SMR

Short Message Relay

Services
Introduced in Rel-13
Short Message Relay (SMR) is a network entity introduced for UE-to-UE short message service testing. It acts as an intermediary that receives an SMS from a test UE, modifies specific protocol elements as instructed, and relays it to a target UE, enabling controlled validation of SMS procedures and UE behavior.

Description

The Short Message Relay (SMR) is a specialized network entity defined within 3GPP conformance test specifications, specifically for testing User Equipment (UE) behavior related to the Short Message Service (SMS). It is not a standard operational network element in commercial deployments but a critical component within a test system architecture. The SMR's primary function is to facilitate UE-to-UE SMS testing by acting as a controlled intermediary. In a typical test scenario, a test UE (the sender) submits an SMS. Instead of being routed through a commercial SMSC, the message is intercepted by the SMR. The SMR, which is under the control of the test system, can then programmatically alter specific fields within the SMS protocol data units before forwarding (relaying) the message to a target UE (the receiver).

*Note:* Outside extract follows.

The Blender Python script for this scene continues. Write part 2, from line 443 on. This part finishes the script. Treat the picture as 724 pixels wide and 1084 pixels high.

Operationally, the SMR interfaces with the test UE via the radio access network (e.g., E-UTRAN for LTE tests as per 36.509) and the core network signaling paths used for SMS, such as those over NAS (Non-Access Stratum). The test system configures the SMR with specific instructions for a given test case. These instructions dictate which parameters to modify. For example, the SMR might change the TP-Protocol-Identifier (TP-PID), the TP-Data-Coding-Scheme (TP-DCS), or intentionally introduce errors in the TP-User-Data length. It could also manipulate the TP-Destination-Address or TP-Originating-Address to simulate various network scenarios. After applying the modifications, the SMR relays the message towards the target UE. The behavior of both the sending UE (e.g., its response to a failure report) and the receiving UE (e.g., its ability to decode the modified message correctly) is then observed and validated against the 3GPP specifications.

The SMR's architecture is designed for precision and repeatability in testing. It allows test engineers to construct complex, edge-case scenarios that would be difficult or impossible to produce using standard network equipment. By decoupling the test stimulus (the modified SMS) from the commercial SMSC's normal behavior, the SMR provides a pure, instrumented environment for verifying UE protocol stack implementation. Its role is crucial for ensuring that UEs from different manufacturers interpret SMS parameters consistently and handle error conditions robustly, thereby guaranteeing interoperability and service reliability in live networks. Specification 36.509 details the precise requirements and behaviors expected of the SMR for LTE UE conformance testing.

Purpose & Motivation

The Short Message Relay (SMR) was created to address a specific gap in UE conformance testing methodology: the need for a controlled, deterministic, and flexible mechanism to test end-to-end SMS procedures between two UEs. Traditional SMS testing often relied on a commercial SMSC or a simple test SMSC, which lacked the fine-grained control needed to manipulate individual protocol fields on a per-message basis. This made it challenging to test how a UE would react to non-standard, erroneous, or specific combinations of SMS parameters—conditions that are essential to verify for robust implementation and interoperability.

As SMS evolved with new features and coding schemes (like UCS-2 for Unicode, class-based messaging, or status report requests), the protocol complexity increased. Ensuring that every UE correctly generated, parsed, and responded to all valid and invalid message formats became a critical quality assurance task for manufacturers and certification bodies. The SMR provides a dedicated tool within the test system to generate these precise test conditions. It solves the problem of test reproducibility by allowing the exact same modified message to be relayed repeatedly, which is vital for debugging and certification.

Furthermore, the SMR supports testing in isolated laboratory environments without requiring a connection to a live operator SMSC. This is essential for pre-certification testing conducted by UE manufacturers. By simulating the role of the network in the SMS delivery path, the SMR enables comprehensive testing of the UE's SMS layer implementation against 3GPP TS 24.011 and related specifications. Its introduction standardized what was previously often an ad-hoc, vendor-specific test setup, leading to more consistent and reliable UE testing outcomes across the industry.

Key Features

  • Acts as a programmable intermediary for UE-to-UE SMS in conformance test systems
  • Can modify specific SMS TP (Transfer Protocol) layer parameters (e.g., TP-PID, TP-DCS, addresses) under test control
  • Supports the creation of test cases for both normal and abnormal SMS procedures
  • Enables testing of UE behavior in response to manipulated or erroneous message content
  • Provides a deterministic and repeatable test environment isolated from commercial SMSCs
  • Detailed requirements and behaviors specified in 3GPP test specs (e.g., 36.509 for LTE)

Evolution Across Releases

Rel-13 Initial

Introduced as a defined test system entity for LTE UE conformance testing. The initial architecture positioned the SMR within the test system to relay and manipulate SMS messages between UEs for the purpose of validating protocol implementation, particularly for SMS over NAS in LTE.